The search for beauty in unexpected places that is the essence of our worldview and the paradigm of Everyday Urbanism eludes the close-minded, inside-the-box thinkers of what we have called the "permanently angry folk of the Chelsea Green Space and Recreation Committee, who 'demand' that Eastern Minerals 'find an alternative site for the salt' and 'any remaining salt be covered with a solid structure, as required by state law.'" Chelsea Record reporter Joseph Domelowicz, Jr. appears to have bought their story, no questions asked.

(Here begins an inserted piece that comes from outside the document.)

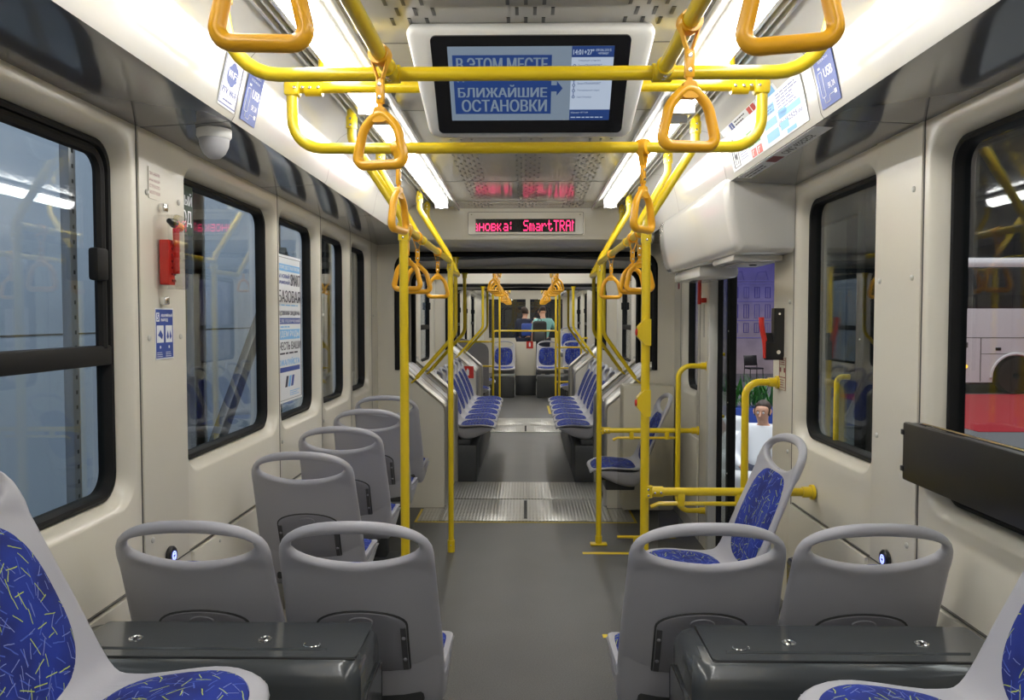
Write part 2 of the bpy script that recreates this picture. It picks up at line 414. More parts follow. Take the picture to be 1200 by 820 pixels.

One man's drawbacks are another's romance of the sea.
More about "walkable neighborhoods" — ours is "Very Walkable" and Goomp's Camelot-by-the-Sea" is "Car-Dependant" according to Walk Score's algorithm —and how they may make you fat or thin as soon as we come up for air.
It is time for clueless Greens and other assorted Liberals to take a walk. A walk down the halls of reality. Of course care should be and is taken not to caerlessly disrupt and pollute the environment, but to think the world can be a well groomed botanical garden and still provide a world in which we can survive is ridiculous. Go and experience nature in the wild and see if you can even exist. Newspapers have pretty well outlived their usefulness in this day of the internet. My only use for them is as a source of free linings for cabinet floors. Send the Chelsea Reocrd a few of your photos of the salt dock as a source of "Beauty in Unexpected Places".
Posted by: goomp | August 01, 2008 at 09:24 AM
So if the "beautification" pushers manage to push Eastern Mineral out of Chelsea... have they told anyone how the tax money from the company (that I'm sure is quite a nice chunk of change) will be recouped?
Nah - let's not think about such mundane things as money to run the city when we can "beautify" it. After all, they can then just raise everyone's taxes - right? First raise them to cover the huge gaping hole left by the company no longer being there to pay. Then raise them again to cover turning the "eyesore" into a park... yada, yada, yada...
These people make me tired.
Posted by: Teresa | August 01, 2008 at 01:34 PM
I am confounded by the anti-salt comment. Here in the Great Lakes State, a big portion of our economy is still based on shipping. Cargill Salt is just down the shoreline from the riverside park in St. Clair, MI. It's part of the charm of the area, including freighters, loading docks, and even the traffic delays caused by drawbridges!
I got a giggle out of the comment about "drawbacks that make the waterfront a less than ideal place to go for a stroll or take a leisurely walk." One of my favorite places to walk around here is a trail through a preserved section of marsh and natural prairie, but the drawbacks include mosquitos, wild animals (it's one thing to see a coyote or buck in a field; quite another to turn a bend and find one within 10 feet), and ankle-twisting animal holes. It's been my experience that when urban people speak of "walker-friendly" parks along the river, they mean landscaping with pavement, plantings of non-native plants, and using herbicides and nitrogen-based fertilizer that harm the watershed.